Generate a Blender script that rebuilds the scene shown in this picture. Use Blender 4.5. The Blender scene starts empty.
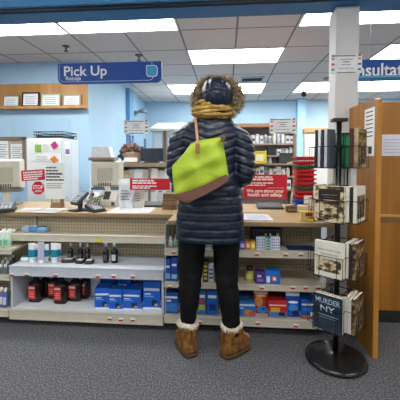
import bpy, bmesh, math, random
from mathutils import Vector, Matrix
random.seed(7)
R = math.radians
SC = bpy.context.scene
COL = SC.collection
SC.view_settings.view_transform = 'Standard'
SC.view_settings.look = 'None'
SC.view_settings.gamma = 1
SC.view_settings.use_curve_mapping = False
SC.view_settings.exposure = 0.7

# ------------------------------------------------------------------ camera
F, CX, CAMZ = 320.0, 200.0, 1.2
YAW, PIT = R(4.65), R(2.0)
SH = 40.0 - F*math.tan(PIT)              # keeps the horizon at 160 px
cam = bpy.data.cameras.new('camera')
cam.sensor_width = 36; cam.sensor_fit = 'HORIZONTAL'
cam.lens = 36*F/400
cam.shift_y = -SH/400
cam.clip_start = 0.02
camo = bpy.data.objects.new('camera', cam); COL.objects.link(camo)
camo.location = (0, 0, CAMZ)
camo.rotation_euler = (R(90)-PIT, 0, YAW)
SC.camera = camo
_fw = Vector((-math.sin(YAW)*math.cos(PIT), math.cos(YAW)*math.cos(PIT), -math.sin(PIT)))
_rt = Vector((math.cos(YAW), math.sin(YAW), 0))
_up = _rt.cross(_fw)
def ray(px, py):
    return _fw + _rt*((px-CX)/F) + _up*((200-SH-py)/F)
def at(px, py, Y=None, Z=None, X=None):
    """point of the place seen at a pixel, on the plane Y, Z or X"""
    d = ray(px, py)
    if Y is not None: t = Y/d.y
    elif Z is not None: t = (Z-CAMZ)/d.z
    else: t = X/d.x
    return Vector((0, 0, CAMZ)) + d*t

# ------------------------------------------------------------------ materials
def lin(h):
    if isinstance(h, str):
        c = [int(h[i:i+2], 16)/255 for i in (0, 2, 4)]
    else: c = h
    return tuple((v/12.92 if v <= .04045 else ((v+.055)/1.055)**2.4) for v in c)+(1,)
_mats = {}
def M(hexc, rough=.6, metal=0., var=.06, scale=30., bump=0., bscale=120., spec=.5, key=''):
    k = (hexc, rough, metal, var, scale, bump, bscale, spec, key)
    if k in _mats: return _mats[k]
    m = bpy.data.materials.new('m_'+str(hexc)+key); m.use_nodes = True
    nt = m.node_tree; N = nt.nodes; L = nt.links
    b = N['Principled BSDF']
    b.inputs['Roughness'].default_value = rough
    b.inputs['Metallic'].default_value = metal
    b.inputs['Specular IOR Level'].default_value = spec
    tc = N.new('ShaderNodeTexCoord')
    nz = N.new('ShaderNodeTexNoise'); nz.inputs['Scale'].default_value = scale; nz.inputs['Detail'].default_value = 3
    L.new(tc.outputs['Object'], nz.inputs['Vector'])
    cr = N.new('ShaderNodeValToRGB')
    c = lin(hexc)
    cr.color_ramp.elements[0].position = .3; cr.color_ramp.elements[1].position = .7
    cr.color_ramp.elements[0].color = tuple(max(0, v*(1-var)) for v in c[:3])+(1,)
    cr.color_ramp.elements[1].color = tuple(min(1, v*(1+var)) for v in c[:3])+(1,)
    L.new(nz.outputs['Fac'], cr.inputs['Fac']); L.new(cr.outputs['Color'], b.inputs['Base Color'])
    if bump:
        n2 = N.new('ShaderNodeTexNoise'); n2.inputs['Scale'].default_value = bscale; n2.inputs['Detail'].default_value = 4
        L.new(tc.outputs['Object'], n2.inputs['Vector'])
        bp = N.new('ShaderNodeBump'); bp.inputs['Strength'].default_value = bump; bp.inputs['Distance'].default_value = .01
        L.new(n2.outputs['Fac'], bp.inputs['Height']); L.new(bp.outputs['Normal'], b.inputs['Normal'])
    _mats[k] = m
    return m
def ramp_mat(name, cols, scale, rough=.6, stretch=(1, 1, 1), detail=4, bump=0., dist=0.):
    m = bpy.data.materials.new(name); m.use_nodes = True
    nt = m.node_tree; N = nt.nodes; L = nt.links; b = N['Principled BSDF']
    b.inputs['Roughness'].default_value = rough
    tc = N.new('ShaderNodeTexCoord'); mp = N.new('ShaderNodeMapping'); mp.inputs['Scale'].default_value = stretch
    nz = N.new('ShaderNodeTexNoise'); nz.inputs['Scale'].default_value = scale; nz.inputs['Detail'].default_value = detail
    nz.inputs['Distortion'].default_value = dist
    L.new(tc.outputs['Object'], mp.inputs['Vector']); L.new(mp.outputs['Vector'], nz.inputs['Vector'])
    cr = N.new('ShaderNodeValToRGB'); el = cr.color_ramp.elements
    n = len(cols)
    while len(el) < n: el.new(.5)
    for i, (p, c) in enumerate(cols):
        el[i].position = p; el[i].color = lin(c)
    L.new(nz.outputs['Fac'], cr.inputs['Fac']); L.new(cr.outputs['Color'], b.inputs['Base Color'])
    if bump:
        bp = N.new('ShaderNodeBump'); bp.inputs['Strength'].default_value = bump; bp.inputs['Distance'].default_value = .01
        L.new(nz.outputs['Fac'], bp.inputs['Height']); L.new(bp.outputs['Normal'], b.inputs['Normal'])
    return m
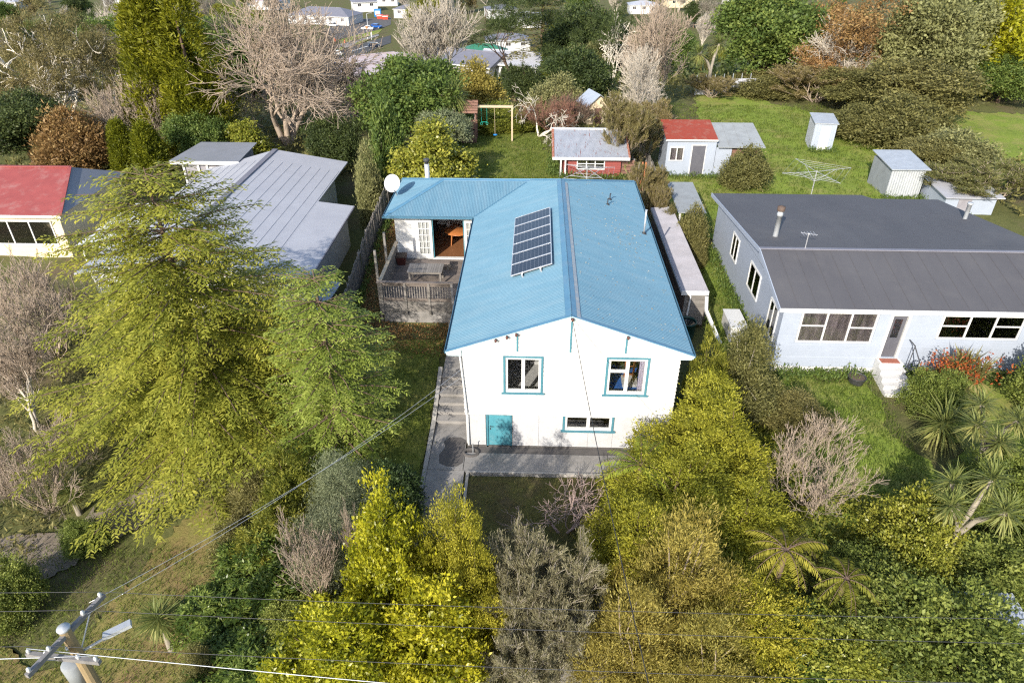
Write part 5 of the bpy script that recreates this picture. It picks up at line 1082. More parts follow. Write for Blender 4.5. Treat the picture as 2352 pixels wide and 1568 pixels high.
for n_, lab, px, py, Y, pr_, w, rz, cat in (
 ('totara_tree', 'tallest feathery yellow-green tree at the right front corner of the white wall', 1640, 905, -2.2, P_tot, 310, 0, 'tree'),
 ('totara_tree', 'broad yellow-green tree between the tallest one and the golden shrub', 1570, 1040, -3.9, P_tot2, 330, 2.5, 'tree'),
 ('totara_tree', 'bushy yellow-green tree left of the golden shrub', 1485, 1150, -5.6, P_tot2, 260, 1, 'tree'),
 ('totara_tree', 'yellow-green bush between the golden shrub and the right tree fern', 1715, 1130, -4.6, P_tot2, 310, 3, 'tree'),
 ('totara_tree', 'low yellow-green bush below the right tree fern', 1735, 1340, -7.8, P_tot2, 300, 5, 'tree'),
 ('golden_shrub', 'tallest golden brown feathery shrub in front of the right trees', 1585, 1170, -7.4, P_gold, 300, 0, 'shrub'),
 ('golden_shrub', 'lower golden shrub at the bottom edge just right of the street path', 1480, 1375, -8.9, P_gold, 280, 2, 'shrub'),
 ('golden_shrub', 'golden shrub at the bottom edge between the path shrub and green bush', 1650, 1410, -9.1, P_gold, 280, 4, 'shrub'),
 ('laurel_bush', 'bright green leafy bush at the bottom right of the golden shrubs', 1835, 1450, -8.2, P_lau, 260, 0, 'bush'),
 ('yellow_leaf_tree', 'bright yellow-green broadleaf tree at the bottom centre left', 880, 1115, -7.3, P_yel, 250, 0, 'tree'),
 ('totara_tree', 'feathery yellow tree standing right behind the bright broadleaf tree', 1025, 1120, -6.9, P_tot2, 220, 2, 'tree'),
 ('totara_tree', 'small feathery yellow tree touching the grey twiggy shrub', 1080, 1230, -7.6, P_tot2, 180, 4, 'tree'),
 ('yellow_leaf_tree', 'low yellow-green leafy bush along the bottom edge below the bare twigs', 770, 1385, -9.0, P_yel, 330, 2.2, 'bush'),
 ('yellow_leaf_tree', 'yellow leafy bush at the bottom edge beside the twiggy shrub', 975, 1350, -8.8, P_yel, 310, 4.2, 'bush'),
 ('twiggy_shrub', 'large grey-brown twiggy shrub on the front lawn edge', 1245, 1265, -7.4, P_twig, 280, 0, 'shrub'),
 ('twiggy_shrub', 'lower grey-brown twiggy shrub at the bottom edge by the street path', 1215, 1430, -8.8, P_twig, 270, 2, 'shrub'),
 ('kanuka_tree', 'tall grey-green feathery tree between the conifer and lawn', 770, 1035, -3.8, P_gg, 190, 0, 'tree'),
 ('kanuka_tree', 'dull grey-green bush below the taller feathery one', 735, 1165, -5.4, P_gg, 210, 2, 'bush'),
 ('bare_shrub', 'bare pale twigs rising beside the yellow broadleaf tree', 805, 1170, -6.1, P_bs, 90, 1, 'shrub'),
 ('bare_shrub', 'bare pale spreading twigs below the grey-green bush', 705, 1215, -6.7, P_bs, 190, 3, 'shrub'),
 ('laurel_bush', 'upper yellowish narrow-leaved bush under the big conifer', 645, 1030, -3.4, P_lau_y, 170, 0, 'bush'),
 ('laurel_bush', 'yellowish narrow-leaved bush left of the grey-green bush', 615, 1150, -4.8, P_lau_y, 190, 2, 'bush'),
 ('laurel_bush', 'glossy dark green bush left of the bare twigs', 585, 1255, -5.9, P_lau, 220, 0, 'bush'),
 ('laurel_bush', 'glossy green bush above the power pole wires at the lower left', 520, 1375, -7.2, P_lau, 230, 2, 'bush'),
 ('laurel_bush', 'glossy green bush at the very bottom right of the power pole', 560, 1470, -8.5, P_lau, 230, 4, 'bush'),
 ('garden_bush', 'small dark green bush standing beside the concrete path', 900, 1065, -3.3, shrubby(65, 'lf_shade', 3, 1.2, .13, .06, 420, 36, .25), 140, 0, 'bush'),
 ('garden_bush', 'small leafy bush before the bare twigs at the lower left', 675, 1395, -7.4, P_rb, 170, 0, 'bush'),
 ('boundary_shrub', 'yellow-green leafy shrub at the right eave corner', 1645, 755, 1.8, P_lau_y, 120, 0, 'shrub'),
 ('boundary_shrub', 'small pale shrub against the right side of the white wall', 1660, 850, .6, P_tot, 130, 2, 'shrub'),
 ('boundary_shrub', 'olive shrub with bare stems between the two houses', 1745, 745, 2.0, P_oli, 170, 0, 'shrub'),
 ('boundary_shrub', 'olive bush before the pale blue house wall', 1845, 900, 1.4, P_oli, 150, 1, 'shrub'),
 ('bare_shrub', 'large leafless grey shrub on the neighbour\'s front lawn', 1890, 985, -2.4, P_bs2, 250, 0, 'shrub'),
 ('garden_bush', 'light green bush left of the cabbage tree', 2150, 1130, -4.4, P_rb2, 190, 1, 'bush'),
 ('garden_bush', 'round green bush below the leafless grey shrub', 2030, 1275, -5.6, P_rb, 170, 2, 'bush'),
 ('garden_bush', 'green bush in front of the blue-grey sheet roof', 2060, 1370, -7.4, P_rb, 260, 3, 'bush'),
 ('garden_bush', 'wide green bush at the bottom right corner', 2240, 1420, -8.4, P_rb, 320, 4, 'bush'),
 ('garden_bush', 'green bush at the bottom edge right of the golden shrubs', 1940, 1440, -8.2, P_rb2, 240, 5, 'bush'),
 ('garden_bush', 'dark bush at the right edge behind the sheet roof', 2330, 1270, -5.6, P_rb, 240, 6, 'bush'),
 ('garden_bush', 'small lime green bush at the cabbage tree foot', 2140, 1230, -5.6, P_rb2, 160, 7, 'bush'),
 ('garden_bush', 'dark leafy shrub under the pale blue windows', 2175, 850, 2.2, P_rb, 110, 8, 'bush'),
 ('garden_bush', 'dense green bush at the right picture edge under the cabbage heads', 2320, 1060, -2.6, P_rb, 170, 9, 'bush'),
):
    put(n_, lab, px, py, Y, pr_, w, rz, cat=cat)
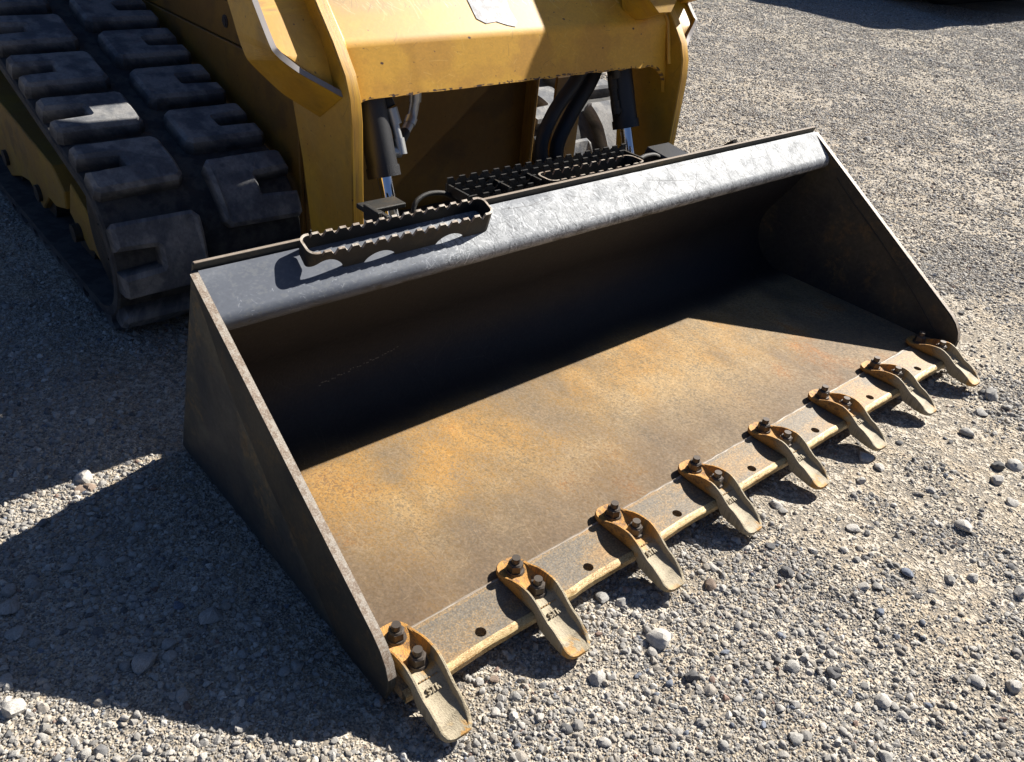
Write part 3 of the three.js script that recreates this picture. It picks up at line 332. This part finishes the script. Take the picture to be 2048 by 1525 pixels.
  for (let i = 0; i < 8; i++) {
    const tm = M.teeth[i % 3], t = finish(new THREE.Mesh(toothGeo, tm)); t.name = 'tooth'; t.position.set(T0 + i * S - 1.04, EY, 0.4); t.rotation.set((r() - 0.5) * 0.02, (r() - 0.5) * 0.06, (r() - 0.5) * 0.02); t.scale.set(1, 1, 0.965 + 0.05 * r()); bucket.add(t);
    if (i === 0) t.userData.label = 'dust covered tooth at the near left corner'; if (i === 7) t.userData.label = 'tooth half in shade at the far right corner';
    for (const z of [0.0, 0.066]) { const b = finish(new THREE.Mesh(boltGeo, M.bolt)); b.name = 'bolt'; b.position.set((r() - 0.5) * 0.002, 0.0108, z); b.rotation.y = r() * 3; t.add(b); }
    const l = finish(new THREE.Mesh(letters, tm)); l.name = 'raised_lettering'; t.add(l); const rg = finish(new THREE.Mesh(ridge, tm)); rg.name = 'raised_mark'; t.add(rg);
  }
  // serrated step welded on the lip, and the one behind it
  function stepGeo(at, x0, x1, s0, s1, hOf, rc, { pitch = 0.031, th = 0.005, arches = [], endSer = false } = {}) {
    const pts = []; const q = (x, s, nx, ns) => pts.push({ x, s, nx, ns }); const add = (xa, sa, xb, sb, nx, ns) => { const l = Math.hypot(xb - xa, sb - sa), n = Math.max(2, Math.round(l / 0.0024)); for (let i = 0; i < n; i++) q(lerp(xa, xb, i / n), lerp(sa, sb, i / n), nx, ns); }, arc = (cx, cs, a0, a1) => { for (let i = 0; i < 10; i++) { const a = lerp(a0, a1, i / 10); q(cx + rc * Math.cos(a), cs + rc * Math.sin(a), Math.cos(a), Math.sin(a)); } }, h = Math.PI / 2;
    add(x0 + rc, s1, x1 - rc, s1, 0, 1); arc(x1 - rc, s1 - rc, h, 0); add(x1, s1 - rc, x1, s0 + rc, 1, 0); arc(x1 - rc, s0 + rc, 0, -h); add(x1 - rc, s0, x0 + rc, s0, 0, -1); arc(x0 + rc, s0 + rc, -h, -2 * h); add(x0, s0 + rc, x0, s1 - rc, -1, 0); arc(x0 + rc, s1 - rc, 2 * h, h);
    const pos = [], uv = [], idx = [];
    for (const p of pts) { const along = p.x, straight = Math.abs(p.ns) > 0.99 && p.x > x0 + rc + 0.006 && p.x < x1 - rc - 0.004; let top = hOf(p.s); if (straight) { const k = ((along - x0) / pitch) % 1; top -= k < 0.52 ? 0 : k < 0.60 ? 0.0045 : 0.012 * Math.sin(Math.PI * (k - 0.60) / 0.40 * 0.9 + 0.25); } let bot = -0.002; if (p.ns > 0.5 || p.nx < -0.5) for (const [a, b, hh] of arches) if (p.x > a && p.x < b) { const u = (p.x - a) / (b - a); bot = Math.max(bot, hh * Math.pow(Math.sin(Math.PI * u), 0.6)); }
      for (const [o, hh] of [[0, bot], [0, top], [-th, top], [-th, bot]]) { const w = at(p.x + p.nx * o, p.s + p.ns * o, hh); pos.push(...w); uv.push(p.x, hh + p.s); } }
    const n = pts.length; for (let i = 0; i < n; i++) { const a = i * 4, b = ((i + 1) % n) * 4; for (let k = 0; k < 4; k++) { const c = (k + 1) % 4; idx.push(a + k, a + c, b + k, b + k, a + c, b + c); } }
    const g = new THREE.BufferGeometry(); g.setAttribute('position', new THREE.Float32BufferAttribute(pos, 3)); g.setAttribute('uv', new THREE.Float32BufferAttribute(uv, 2)); g.setIndex(idx); const tp = []; for (let i = 0; i < n; i++) { const a = i * 4, b = ((i + 1) % n) * 4; const f = (k) => [pos[3 * k], pos[3 * k + 1] + 0.0006, pos[3 * k + 2]]; for (const k of [a + 1, a + 2, b + 1, b + 1, a + 2, b + 2]) tp.push(...f(k)); } const t = new THREE.BufferGeometry(); t.setAttribute('position', new THREE.Float32BufferAttribute(tp, 3)); t.setAttribute('uv', new THREE.Float32BufferAttribute(new Float32Array(tp.length / 3 * 2).map((q, i) => tp[(i >> 1) * 3 + (i % 2 ? 2 : 0)]), 2)); t.computeVertexNormals(); return [toCreasedNormals(g, 0.4), t];
  }
  const onLip = (x, s, h) => [x, 0.5455 - 0.638 * s + 0.963 * h, -0.582 + 0.770 * s + 0.27 * h];
  const stepA = stepGeo(onLip, 0.206, 0.668, 0.0, 0.061, (s) => 0.032 + 0.28 * s, 0.020, { arches: [[0.204, 0.285, 0.030], [0.335, 0.41, 0.019], [0.515, 0.59, 0.019]] }), stA = part('step', stepA[0], M.blackDusty, bucket, 'serrated dark step welded to the near end of the lip'); part('worn_rim', stepA[1], M.worn, stA);
  const flatAt = (x, s, h) => [x, 0.49 + h, -0.668 + s];
  const stepB = stepGeo(flatAt, 0.915, 1.265, 0, 0.066, () => 0.069, 0.022, { pitch: 0.0335 }), stB = part('step', stepB[0], M.blackDusty, bucket, 'serrated dark step behind the lip'); part('worn_rim', stepB[1], M.worn, stB);
  part('gusset', plateX([[-0.592, 0.53], [-0.60, 0.570], [-0.66, 0.520], [-0.66, 0.45]], 1.645, 1.665, 0.001).rotateY(0), M.blackDusty, bucket);
}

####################

**What you have to do**: Everything from the first line to the line with "return Vector((0, 0, CAMZ)) + d*t" must be repeated exactly, and nothing else. Leave the pictures out.

**Response for this exercise**:
Generate a Blender script that rebuilds the scene shown in this picture. Use Blender 4.5. The Blender scene starts empty.
import bpy, bmesh, math, random
from mathutils import Vector, Matrix
random.seed(7)
R = math.radians
SC = bpy.context.scene
COL = SC.collection
SC.view_settings.view_transform = 'Standard'
SC.view_settings.look = 'None'
SC.view_settings.gamma = 1
SC.view_settings.use_curve_mapping = False
SC.view_settings.exposure = 0.7

# ------------------------------------------------------------------ camera
F, CX, CAMZ = 320.0, 200.0, 1.2
YAW, PIT = R(4.65), R(2.0)
SH = 40.0 - F*math.tan(PIT)              # keeps the horizon at 160 px
cam = bpy.data.cameras.new('camera')
cam.sensor_width = 36; cam.sensor_fit = 'HORIZONTAL'
cam.lens = 36*F/400
cam.shift_y = -SH/400
cam.clip_start = 0.02
camo = bpy.data.objects.new('camera', cam); COL.objects.link(camo)
camo.location = (0, 0, CAMZ)
camo.rotation_euler = (R(90)-PIT, 0, YAW)
SC.camera = camo
_fw = Vector((-math.sin(YAW)*math.cos(PIT), math.cos(YAW)*math.cos(PIT), -math.sin(PIT)))
_rt = Vector((math.cos(YAW), math.sin(YAW), 0))
_up = _rt.cross(_fw)
def ray(px, py):
    return _fw + _rt*((px-CX)/F) + _up*((200-SH-py)/F)
def at(px, py, Y=None, Z=None, X=None):
    """point of the place seen at a pixel, on the plane Y, Z or X"""
    d = ray(px, py)
    if Y is not None: t = Y/d.y
    elif Z is not None: t = (Z-CAMZ)/d.z
    else: t = X/d.x
    return Vector((0, 0, CAMZ)) + d*t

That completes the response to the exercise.